'86 law looms over immigration fight
That law prohibited the hiring of illegal immigrants, provided new resources for enforcement along the Mexican border and offered legal status, or amnesty, to several million illegal immigrants. In the current debate, which stalled last week when the latest legislative proposal failed to clear a procedural hurdle, senators of both parties cite the 1986 law as an example of what not to do.
Senator Charles E. Grassley, Republican of Iowa, said he regretted voting for the 1986 measure.
“I thought then that taking care of three million people illegally in the country would solve the problem once and for all,” Mr. Grassley said. “I found out, however, if you reward illegality, you get more of it. Today, as everybody has generally agreed, we have 12 million people here illegally.”

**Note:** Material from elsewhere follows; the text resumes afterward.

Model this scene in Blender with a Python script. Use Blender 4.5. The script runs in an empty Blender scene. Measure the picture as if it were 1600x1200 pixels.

The 1986 law was a product of more than five years’ work by Senator Alan K. Simpson, Republican of Wyoming, and Representative Romano L. Mazzoli, Democrat of Kentucky. Both left Congress more than a decade ago.
Senator Byron L. Dorgan, Democrat of North Dakota, said: “I was here in Congress in 1986. I heard all the promises of the Simpson-Mazzoli Act. None of them were true, and three million people got amnesty. There was no border security to speak of, no employer sanctions to speak of, and there was no enforcement.”
Senator John Cornyn, Republican of Texas, said: “The American people were sold a bill of goods. It didn’t work. We got an amnesty, and we got no enforcement. That is why people are so distrustful now.”